When Entropy Endangers

About 20 years ago I was engaged to consult to a large multinational corporation that was confronting a scandal concerning its CEO. He had joined the company 18 months earlier to public fanfare. But now, ethical lapses emerged in a media exposé that revealed an extramarital affair with a subordinate.

This scandal was not just about one individual. The lack of clear and transparent standards for behavior was equally lax in their manufacturing. Their products, if faulty, could lead to the deaths of both civilians and military customers. And recurring quality lapses suggested that both were probable.

Over the course of a year-long engagement my team helped them craft a new strategy and set of core values. When I left they had a robust set of processes to teach, monitor and innovate around those values—as well as the structure to catch and ameliorate lapses early. 

For about 5 years their reinvention seemed to be working. The company became an exemplar of ethical performance, and with that change in orientation, their stock value rose.

Over the last year, I have noted news items about them go from good, to mediocre, to ominous. From the outside, it looks familiar.

The result of unimpeded entropy can be shambolic,

Entropy Eats Value

In any human endeavor, there is no actual benefit or value until long after the initial idea. That’s especially true in strategy.  Value comes long after “Eureka”.

But sustained attentiveness and cultivation doesn’t come with the dopamine hit of a brilliant insight. It takes rigor and consistency to stem the entropic force.

Building a new skyscraper is exciting and awe-inspiring. Maintaining its elevators, ducts and plumbing is hard and boring.

Strategy lives or dies in the months following its creation. Sometimes, that death comes as soon as everyone checks out of the hotel after the off-site.  

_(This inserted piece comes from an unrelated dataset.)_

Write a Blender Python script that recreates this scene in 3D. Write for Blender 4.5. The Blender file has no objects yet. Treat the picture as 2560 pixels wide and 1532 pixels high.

But more often, the strategy decays in the months after everyone learns about it, gets their department KPIs and personal performance metrics.  Between that day and 10 months later, the artifacts of strategic alignment that had so much promise devolve. Instead of acting as a lens on the strategic progress, those metrics and performance reviews are a tedious ritual of compiling spreadsheets.

The strategy is a zombie.

Scorecard Vs Strategy

Part of what’s happened here is that we have focused solely on the scorecard—forgetting what game we’re playing.

Entropy easily gets a foothold when leaders fail continuously to breathe life into the vision that the strategy is intended to fulfill. 

The excitement of that first unveiling of the strategy isn’t mysterious. People are inspired by the massive vision of the future—and they are personally moved by their own connection to it.

But, when we depend on management reports to keep that alive, we have provided a poor stand-in for the source of the inspiration. It isn’t the measurements that inspire us. It is the vision and the ways in which we ourselves are bringing it into existence. [click to tweet this thought]

It’s easy to fall into the trap of believing that a brilliant execution plan will deliver the strategy. And yes, the structure is necessary to fulfilling strategy. But it is not sufficient

The connections between metrics and strategy, and the ongoing inquiry into what our strategy implies in terms of prioritization, decision-making, and behavior, must never languish. It is dynamic—an ongoing Socratic dialogue between every member of the organization, led by leadership.

People will break rules. They will mis-prioritize. Employees may quit—even critical ones. Contractors will deliver late. 

And, each of those moments is an opportunity to revisit the vision.

Those are forks in the road where a left turn allow entropy to hasten the strategic decay—but a right turn will strengthen and reinforce the strategy.